--- SUPPLIED DATA ---

▼▼▼

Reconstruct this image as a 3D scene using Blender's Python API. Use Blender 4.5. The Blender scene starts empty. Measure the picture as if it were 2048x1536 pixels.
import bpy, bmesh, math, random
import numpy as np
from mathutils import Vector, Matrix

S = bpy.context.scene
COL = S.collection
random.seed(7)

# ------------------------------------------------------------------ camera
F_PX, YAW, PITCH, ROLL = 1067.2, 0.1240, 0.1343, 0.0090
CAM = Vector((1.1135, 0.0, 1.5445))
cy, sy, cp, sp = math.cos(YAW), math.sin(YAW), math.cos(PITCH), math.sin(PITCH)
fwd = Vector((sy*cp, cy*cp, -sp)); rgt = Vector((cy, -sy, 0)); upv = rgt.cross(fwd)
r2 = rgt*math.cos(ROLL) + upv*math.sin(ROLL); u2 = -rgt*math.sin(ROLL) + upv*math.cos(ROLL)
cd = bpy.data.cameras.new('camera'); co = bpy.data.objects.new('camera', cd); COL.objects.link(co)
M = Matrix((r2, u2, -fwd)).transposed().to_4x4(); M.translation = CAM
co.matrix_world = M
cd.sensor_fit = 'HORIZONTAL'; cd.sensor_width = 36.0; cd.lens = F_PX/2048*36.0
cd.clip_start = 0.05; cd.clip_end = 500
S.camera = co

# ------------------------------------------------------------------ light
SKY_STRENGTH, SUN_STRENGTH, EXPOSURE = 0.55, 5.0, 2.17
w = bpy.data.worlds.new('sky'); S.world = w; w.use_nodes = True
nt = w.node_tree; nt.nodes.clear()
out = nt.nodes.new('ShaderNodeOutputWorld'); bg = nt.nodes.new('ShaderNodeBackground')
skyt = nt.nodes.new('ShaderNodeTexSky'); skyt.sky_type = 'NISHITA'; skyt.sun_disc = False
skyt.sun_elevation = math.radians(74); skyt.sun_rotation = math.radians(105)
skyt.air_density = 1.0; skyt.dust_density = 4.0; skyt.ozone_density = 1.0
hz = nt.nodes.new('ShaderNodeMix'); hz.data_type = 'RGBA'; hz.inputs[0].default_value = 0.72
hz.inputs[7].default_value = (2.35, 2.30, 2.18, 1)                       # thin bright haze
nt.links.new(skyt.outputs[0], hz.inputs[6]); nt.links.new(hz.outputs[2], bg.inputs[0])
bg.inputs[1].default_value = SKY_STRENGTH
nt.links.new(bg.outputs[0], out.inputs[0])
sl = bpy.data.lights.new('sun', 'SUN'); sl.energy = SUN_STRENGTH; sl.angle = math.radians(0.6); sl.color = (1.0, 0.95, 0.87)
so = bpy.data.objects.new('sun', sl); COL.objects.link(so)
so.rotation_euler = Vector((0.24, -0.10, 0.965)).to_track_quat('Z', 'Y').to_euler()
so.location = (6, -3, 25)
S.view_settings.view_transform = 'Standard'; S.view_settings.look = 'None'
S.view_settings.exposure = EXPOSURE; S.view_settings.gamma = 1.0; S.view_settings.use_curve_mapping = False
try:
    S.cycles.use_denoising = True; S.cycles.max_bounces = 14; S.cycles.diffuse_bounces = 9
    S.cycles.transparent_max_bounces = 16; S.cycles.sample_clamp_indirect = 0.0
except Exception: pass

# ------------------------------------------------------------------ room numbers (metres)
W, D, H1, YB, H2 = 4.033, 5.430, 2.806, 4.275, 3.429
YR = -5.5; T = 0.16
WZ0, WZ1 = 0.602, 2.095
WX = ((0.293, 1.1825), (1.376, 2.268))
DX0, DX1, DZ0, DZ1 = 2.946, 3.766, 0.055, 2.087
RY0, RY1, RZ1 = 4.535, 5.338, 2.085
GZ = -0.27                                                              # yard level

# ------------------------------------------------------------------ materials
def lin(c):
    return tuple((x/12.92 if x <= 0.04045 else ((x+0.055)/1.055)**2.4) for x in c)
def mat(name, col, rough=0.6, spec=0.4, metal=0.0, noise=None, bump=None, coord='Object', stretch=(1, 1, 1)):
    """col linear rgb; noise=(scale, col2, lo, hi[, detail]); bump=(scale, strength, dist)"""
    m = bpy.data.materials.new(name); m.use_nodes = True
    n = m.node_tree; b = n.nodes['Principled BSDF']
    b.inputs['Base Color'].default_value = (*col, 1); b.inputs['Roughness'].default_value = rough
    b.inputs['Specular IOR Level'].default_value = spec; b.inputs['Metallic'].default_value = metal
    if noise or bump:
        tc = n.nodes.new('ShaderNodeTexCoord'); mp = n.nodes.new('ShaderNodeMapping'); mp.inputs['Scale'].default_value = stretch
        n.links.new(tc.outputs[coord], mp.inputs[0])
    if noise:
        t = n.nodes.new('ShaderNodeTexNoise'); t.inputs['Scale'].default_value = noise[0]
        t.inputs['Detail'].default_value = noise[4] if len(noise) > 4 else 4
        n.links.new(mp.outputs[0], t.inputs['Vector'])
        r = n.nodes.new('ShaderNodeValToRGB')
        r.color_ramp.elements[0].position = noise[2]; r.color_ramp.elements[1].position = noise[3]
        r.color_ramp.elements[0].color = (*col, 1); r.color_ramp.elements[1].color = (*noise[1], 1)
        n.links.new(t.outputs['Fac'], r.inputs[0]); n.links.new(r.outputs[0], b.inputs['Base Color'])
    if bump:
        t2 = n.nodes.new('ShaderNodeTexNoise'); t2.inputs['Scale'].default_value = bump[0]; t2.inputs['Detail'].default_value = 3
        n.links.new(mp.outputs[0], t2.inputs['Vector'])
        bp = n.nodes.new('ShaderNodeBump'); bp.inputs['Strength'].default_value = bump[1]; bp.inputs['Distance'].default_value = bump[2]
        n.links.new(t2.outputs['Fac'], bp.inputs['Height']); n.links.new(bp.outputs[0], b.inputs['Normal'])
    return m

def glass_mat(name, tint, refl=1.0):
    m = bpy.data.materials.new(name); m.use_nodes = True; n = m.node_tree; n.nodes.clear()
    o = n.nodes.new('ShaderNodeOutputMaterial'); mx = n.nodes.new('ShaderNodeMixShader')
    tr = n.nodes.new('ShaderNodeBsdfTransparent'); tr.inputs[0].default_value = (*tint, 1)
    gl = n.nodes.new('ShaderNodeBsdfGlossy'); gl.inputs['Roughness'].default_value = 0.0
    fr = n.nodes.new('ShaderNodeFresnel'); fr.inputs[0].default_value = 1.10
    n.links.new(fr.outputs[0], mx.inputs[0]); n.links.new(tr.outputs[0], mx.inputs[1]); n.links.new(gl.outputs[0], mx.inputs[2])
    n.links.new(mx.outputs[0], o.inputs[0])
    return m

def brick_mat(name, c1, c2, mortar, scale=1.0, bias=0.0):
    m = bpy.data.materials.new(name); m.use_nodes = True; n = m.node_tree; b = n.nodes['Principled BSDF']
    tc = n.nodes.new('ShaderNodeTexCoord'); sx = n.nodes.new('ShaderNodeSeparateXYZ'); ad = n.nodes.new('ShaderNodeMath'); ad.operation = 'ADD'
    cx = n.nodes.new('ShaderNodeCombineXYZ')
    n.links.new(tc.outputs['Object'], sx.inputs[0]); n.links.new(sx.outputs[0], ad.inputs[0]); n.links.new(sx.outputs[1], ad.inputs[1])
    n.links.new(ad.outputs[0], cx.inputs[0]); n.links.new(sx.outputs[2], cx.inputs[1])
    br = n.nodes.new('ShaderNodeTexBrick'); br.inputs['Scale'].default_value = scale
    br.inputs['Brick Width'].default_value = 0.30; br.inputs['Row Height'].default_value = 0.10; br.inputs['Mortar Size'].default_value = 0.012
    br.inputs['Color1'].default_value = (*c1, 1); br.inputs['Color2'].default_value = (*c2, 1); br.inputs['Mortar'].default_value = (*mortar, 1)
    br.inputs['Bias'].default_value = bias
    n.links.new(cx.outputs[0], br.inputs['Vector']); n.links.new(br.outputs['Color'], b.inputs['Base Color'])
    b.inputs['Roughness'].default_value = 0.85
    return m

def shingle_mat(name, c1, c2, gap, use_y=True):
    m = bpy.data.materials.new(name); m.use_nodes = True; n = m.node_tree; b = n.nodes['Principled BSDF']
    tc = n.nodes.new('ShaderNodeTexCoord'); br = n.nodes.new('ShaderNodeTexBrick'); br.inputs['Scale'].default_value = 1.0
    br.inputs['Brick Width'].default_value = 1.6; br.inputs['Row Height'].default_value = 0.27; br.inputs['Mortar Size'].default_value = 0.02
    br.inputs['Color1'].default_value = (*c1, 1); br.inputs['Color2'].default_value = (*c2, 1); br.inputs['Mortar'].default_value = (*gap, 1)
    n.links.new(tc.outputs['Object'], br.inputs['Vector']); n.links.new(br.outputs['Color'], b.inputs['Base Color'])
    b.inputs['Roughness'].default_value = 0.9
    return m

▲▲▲

--- WORK INSTRUCTIONS ---
Look above and repeat, character for character, the lines from the first one to the line with "S.camera = co", counting both.

--- RESPONSE BELOW ---
Reconstruct this image as a 3D scene using Blender's Python API. Use Blender 4.5. The Blender scene starts empty. Measure the picture as if it were 2048x1536 pixels.
import bpy, bmesh, math, random
import numpy as np
from mathutils import Vector, Matrix

S = bpy.context.scene
COL = S.collection
random.seed(7)

# ------------------------------------------------------------------ camera
F_PX, YAW, PITCH, ROLL = 1067.2, 0.1240, 0.1343, 0.0090
CAM = Vector((1.1135, 0.0, 1.5445))
cy, sy, cp, sp = math.cos(YAW), math.sin(YAW), math.cos(PITCH), math.sin(PITCH)
fwd = Vector((sy*cp, cy*cp, -sp)); rgt = Vector((cy, -sy, 0)); upv = rgt.cross(fwd)
r2 = rgt*math.cos(ROLL) + upv*math.sin(ROLL); u2 = -rgt*math.sin(ROLL) + upv*math.cos(ROLL)
cd = bpy.data.cameras.new('camera'); co = bpy.data.objects.new('camera', cd); COL.objects.link(co)
M = Matrix((r2, u2, -fwd)).transposed().to_4x4(); M.translation = CAM
co.matrix_world = M
cd.sensor_fit = 'HORIZONTAL'; cd.sensor_width = 36.0; cd.lens = F_PX/2048*36.0
cd.clip_start = 0.05; cd.clip_end = 500
S.camera = co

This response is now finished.